I've had this sort of problem quite a bit, but it probably does depend on programming style. If you use a lot of temporary variables rather than anonymous subexpressions (this is somewhat common among people who use a debugger a lot, and some compilers seem to prefer SIMD code to look like this) then it's very easy for one commented-out line to turn into a whole pile of unused variable warnings that slowly fan out as you "fix" each one in turn (because many expressions simply combine two variables that themselves only exist to be inputs for that expression, and so on in turn). This is terribly galling if you're only commenting something out as a quick (or not, as it turns out...) sanity check while you're trying to debug something.

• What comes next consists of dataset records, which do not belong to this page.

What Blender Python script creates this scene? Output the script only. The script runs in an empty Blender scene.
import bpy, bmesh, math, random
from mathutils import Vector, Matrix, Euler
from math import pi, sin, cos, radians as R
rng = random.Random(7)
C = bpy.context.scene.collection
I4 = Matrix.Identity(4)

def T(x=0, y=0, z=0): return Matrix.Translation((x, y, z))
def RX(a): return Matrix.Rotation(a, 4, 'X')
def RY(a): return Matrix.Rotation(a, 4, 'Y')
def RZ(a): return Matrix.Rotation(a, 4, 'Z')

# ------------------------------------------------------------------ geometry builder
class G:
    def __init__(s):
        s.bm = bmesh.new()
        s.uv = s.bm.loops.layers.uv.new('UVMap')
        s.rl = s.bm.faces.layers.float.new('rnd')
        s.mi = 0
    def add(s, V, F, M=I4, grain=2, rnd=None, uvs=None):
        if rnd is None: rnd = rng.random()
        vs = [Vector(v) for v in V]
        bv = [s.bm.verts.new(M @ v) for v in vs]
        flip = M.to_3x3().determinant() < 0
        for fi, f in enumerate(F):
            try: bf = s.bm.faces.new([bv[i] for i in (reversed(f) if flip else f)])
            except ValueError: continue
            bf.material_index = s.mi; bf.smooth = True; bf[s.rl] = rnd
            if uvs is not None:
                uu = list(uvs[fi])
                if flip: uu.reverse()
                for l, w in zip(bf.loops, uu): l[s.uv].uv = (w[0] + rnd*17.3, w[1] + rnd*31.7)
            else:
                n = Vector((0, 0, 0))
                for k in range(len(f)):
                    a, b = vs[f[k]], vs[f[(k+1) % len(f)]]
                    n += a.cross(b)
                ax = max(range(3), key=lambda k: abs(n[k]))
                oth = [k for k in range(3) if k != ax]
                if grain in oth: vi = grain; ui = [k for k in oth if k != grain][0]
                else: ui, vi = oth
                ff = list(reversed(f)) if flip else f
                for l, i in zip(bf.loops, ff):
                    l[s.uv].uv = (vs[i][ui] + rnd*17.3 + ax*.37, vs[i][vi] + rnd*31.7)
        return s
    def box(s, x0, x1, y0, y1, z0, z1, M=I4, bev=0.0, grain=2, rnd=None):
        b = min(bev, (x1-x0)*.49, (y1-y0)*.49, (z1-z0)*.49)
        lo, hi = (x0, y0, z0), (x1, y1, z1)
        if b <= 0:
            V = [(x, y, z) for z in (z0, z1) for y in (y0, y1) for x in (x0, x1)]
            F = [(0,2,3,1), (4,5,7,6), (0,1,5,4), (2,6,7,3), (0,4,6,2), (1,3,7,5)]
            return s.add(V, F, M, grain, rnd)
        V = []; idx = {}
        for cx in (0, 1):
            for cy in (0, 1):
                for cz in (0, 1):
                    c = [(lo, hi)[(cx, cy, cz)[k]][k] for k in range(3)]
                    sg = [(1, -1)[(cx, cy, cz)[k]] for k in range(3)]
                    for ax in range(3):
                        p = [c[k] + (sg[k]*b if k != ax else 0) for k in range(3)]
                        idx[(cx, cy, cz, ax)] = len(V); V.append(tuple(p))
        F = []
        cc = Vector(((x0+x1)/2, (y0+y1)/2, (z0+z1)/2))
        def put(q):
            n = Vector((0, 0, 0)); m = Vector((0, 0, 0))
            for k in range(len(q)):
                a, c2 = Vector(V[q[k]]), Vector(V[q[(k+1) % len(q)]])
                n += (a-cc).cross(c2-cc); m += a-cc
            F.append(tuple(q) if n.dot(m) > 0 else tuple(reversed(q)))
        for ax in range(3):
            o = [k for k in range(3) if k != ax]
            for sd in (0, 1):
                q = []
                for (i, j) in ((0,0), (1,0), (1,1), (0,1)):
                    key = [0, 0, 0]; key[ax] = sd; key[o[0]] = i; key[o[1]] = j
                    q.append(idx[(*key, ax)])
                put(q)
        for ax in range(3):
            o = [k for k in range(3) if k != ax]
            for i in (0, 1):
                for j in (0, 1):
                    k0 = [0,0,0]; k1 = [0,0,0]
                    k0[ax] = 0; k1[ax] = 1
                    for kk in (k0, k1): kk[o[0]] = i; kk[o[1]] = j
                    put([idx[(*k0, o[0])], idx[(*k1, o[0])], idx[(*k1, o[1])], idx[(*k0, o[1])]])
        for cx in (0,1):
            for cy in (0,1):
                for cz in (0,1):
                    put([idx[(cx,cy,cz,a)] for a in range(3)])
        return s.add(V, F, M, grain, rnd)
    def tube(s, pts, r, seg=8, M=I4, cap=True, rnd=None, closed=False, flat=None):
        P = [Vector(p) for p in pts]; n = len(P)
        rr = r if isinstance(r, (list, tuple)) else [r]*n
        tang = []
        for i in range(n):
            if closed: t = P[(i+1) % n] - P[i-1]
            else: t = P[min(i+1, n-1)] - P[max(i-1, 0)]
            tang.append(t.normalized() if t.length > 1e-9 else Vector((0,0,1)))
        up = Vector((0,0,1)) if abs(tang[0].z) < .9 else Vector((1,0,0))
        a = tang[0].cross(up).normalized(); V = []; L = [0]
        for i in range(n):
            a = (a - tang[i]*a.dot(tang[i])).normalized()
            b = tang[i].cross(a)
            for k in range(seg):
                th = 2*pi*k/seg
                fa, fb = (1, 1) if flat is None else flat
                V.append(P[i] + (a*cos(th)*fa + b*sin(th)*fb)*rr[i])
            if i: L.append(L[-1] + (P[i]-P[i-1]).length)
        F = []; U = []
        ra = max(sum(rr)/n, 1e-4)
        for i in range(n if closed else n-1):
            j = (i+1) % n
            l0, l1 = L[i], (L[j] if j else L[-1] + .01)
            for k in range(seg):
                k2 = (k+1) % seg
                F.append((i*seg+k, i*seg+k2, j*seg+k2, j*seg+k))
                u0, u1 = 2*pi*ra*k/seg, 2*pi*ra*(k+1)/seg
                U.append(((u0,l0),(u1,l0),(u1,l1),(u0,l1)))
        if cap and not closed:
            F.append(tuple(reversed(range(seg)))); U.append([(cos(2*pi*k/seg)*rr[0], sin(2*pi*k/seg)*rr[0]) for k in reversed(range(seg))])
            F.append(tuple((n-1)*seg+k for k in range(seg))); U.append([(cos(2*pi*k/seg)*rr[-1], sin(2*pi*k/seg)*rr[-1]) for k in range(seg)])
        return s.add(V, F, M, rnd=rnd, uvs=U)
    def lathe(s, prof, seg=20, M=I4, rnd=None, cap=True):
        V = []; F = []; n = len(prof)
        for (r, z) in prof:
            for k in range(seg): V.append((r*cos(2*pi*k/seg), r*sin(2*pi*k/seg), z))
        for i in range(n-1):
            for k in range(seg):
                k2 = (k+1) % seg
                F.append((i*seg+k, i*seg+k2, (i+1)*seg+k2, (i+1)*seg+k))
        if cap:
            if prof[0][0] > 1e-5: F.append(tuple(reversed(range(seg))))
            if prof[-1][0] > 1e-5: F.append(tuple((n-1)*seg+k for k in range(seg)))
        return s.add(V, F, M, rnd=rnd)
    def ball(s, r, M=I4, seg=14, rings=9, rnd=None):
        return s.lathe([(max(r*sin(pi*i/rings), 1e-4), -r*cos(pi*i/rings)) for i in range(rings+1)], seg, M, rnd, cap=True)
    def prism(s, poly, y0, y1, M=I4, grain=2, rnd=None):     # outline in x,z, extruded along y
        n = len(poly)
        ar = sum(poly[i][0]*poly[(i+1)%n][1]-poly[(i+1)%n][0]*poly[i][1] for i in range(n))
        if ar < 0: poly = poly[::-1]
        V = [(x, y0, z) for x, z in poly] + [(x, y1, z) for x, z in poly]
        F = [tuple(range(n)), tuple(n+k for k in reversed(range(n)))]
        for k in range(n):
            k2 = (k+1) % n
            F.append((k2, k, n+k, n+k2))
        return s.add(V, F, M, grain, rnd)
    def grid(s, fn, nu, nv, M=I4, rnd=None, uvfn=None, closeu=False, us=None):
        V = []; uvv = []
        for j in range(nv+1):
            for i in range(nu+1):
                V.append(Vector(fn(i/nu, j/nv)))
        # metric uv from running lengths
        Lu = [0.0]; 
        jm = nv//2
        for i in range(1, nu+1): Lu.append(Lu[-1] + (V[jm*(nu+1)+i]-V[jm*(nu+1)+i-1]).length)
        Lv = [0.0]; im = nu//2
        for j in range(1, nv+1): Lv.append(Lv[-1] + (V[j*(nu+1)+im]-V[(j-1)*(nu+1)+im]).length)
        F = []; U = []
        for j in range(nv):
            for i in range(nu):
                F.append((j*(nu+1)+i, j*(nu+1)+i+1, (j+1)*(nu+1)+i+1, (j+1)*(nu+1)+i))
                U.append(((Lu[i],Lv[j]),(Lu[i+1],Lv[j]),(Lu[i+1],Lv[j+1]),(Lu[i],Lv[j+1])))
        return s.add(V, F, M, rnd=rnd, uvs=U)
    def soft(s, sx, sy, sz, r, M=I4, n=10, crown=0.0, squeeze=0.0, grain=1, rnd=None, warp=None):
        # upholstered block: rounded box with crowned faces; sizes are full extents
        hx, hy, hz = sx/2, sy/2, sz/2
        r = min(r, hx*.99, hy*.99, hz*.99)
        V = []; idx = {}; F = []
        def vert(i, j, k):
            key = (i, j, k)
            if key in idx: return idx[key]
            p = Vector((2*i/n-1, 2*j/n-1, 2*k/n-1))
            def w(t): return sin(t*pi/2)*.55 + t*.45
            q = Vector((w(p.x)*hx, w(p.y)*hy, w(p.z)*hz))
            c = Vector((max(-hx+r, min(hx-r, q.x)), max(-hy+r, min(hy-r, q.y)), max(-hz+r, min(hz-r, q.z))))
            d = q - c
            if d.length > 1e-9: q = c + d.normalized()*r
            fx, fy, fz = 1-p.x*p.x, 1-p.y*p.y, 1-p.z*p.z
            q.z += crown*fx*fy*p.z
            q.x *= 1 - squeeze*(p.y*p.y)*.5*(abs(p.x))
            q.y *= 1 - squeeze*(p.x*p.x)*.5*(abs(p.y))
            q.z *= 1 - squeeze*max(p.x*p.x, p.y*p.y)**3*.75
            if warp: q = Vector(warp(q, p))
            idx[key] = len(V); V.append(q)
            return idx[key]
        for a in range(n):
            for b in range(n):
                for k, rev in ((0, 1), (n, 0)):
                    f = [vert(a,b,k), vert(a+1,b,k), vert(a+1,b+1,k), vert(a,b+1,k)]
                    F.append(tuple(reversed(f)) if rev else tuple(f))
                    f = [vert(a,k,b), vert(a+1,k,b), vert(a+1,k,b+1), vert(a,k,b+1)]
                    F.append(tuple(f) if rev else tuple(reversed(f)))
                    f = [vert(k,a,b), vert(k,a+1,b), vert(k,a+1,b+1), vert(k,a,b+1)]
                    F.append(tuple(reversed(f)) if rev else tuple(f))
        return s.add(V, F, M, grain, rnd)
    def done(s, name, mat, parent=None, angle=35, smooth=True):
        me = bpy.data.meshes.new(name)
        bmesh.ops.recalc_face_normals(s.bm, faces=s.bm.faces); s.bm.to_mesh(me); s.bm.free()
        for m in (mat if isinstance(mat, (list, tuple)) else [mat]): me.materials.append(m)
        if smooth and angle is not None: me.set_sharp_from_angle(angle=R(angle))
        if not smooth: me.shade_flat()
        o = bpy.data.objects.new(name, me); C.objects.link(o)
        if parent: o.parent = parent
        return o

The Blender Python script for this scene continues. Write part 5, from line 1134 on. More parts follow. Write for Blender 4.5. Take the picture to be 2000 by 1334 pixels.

All in all, warnings-as-errors seemed to me like a bum deal. People who don't fix their warnings without warnings-as-errors can't generally be relied on to fix them properly; people who do fix their warnings would have fixed them anyway; everybody is annoyed at some point.

In fact, I am actually becoming annoyed just thinking about it again ;)


And I'm annoyed when there are hundreds of innocuous warnings. In that case I have to mentally track the warning count so I know when I've incremented it.

Someone who can't fix a warning properly probably isn't a very good coder to begin with. I'd say you're hosed no matter what. :P

I understand you problem with lots of temporary variables. It's not a situation I've encountered. It's certainly something that might make me reassess my position should I encounter it.


> The only downside I can think of is someone accidentally commits a single-line, commented out variable declaration.

Yeah, that's the sort of thing I was thinking of. Or empty method implementations, or dummy return values, or whatever.

I guess my point is just that if it's more convenient to do something else before fixing an issue, then it's better to have a warning reminding you to fix it than to not. And if you're not going to circumvent the error, you're probably not going to ignore the warnings either.

Reading your other comment, you mentioned working with make. The advantage I mentioned only really applies in IDEs.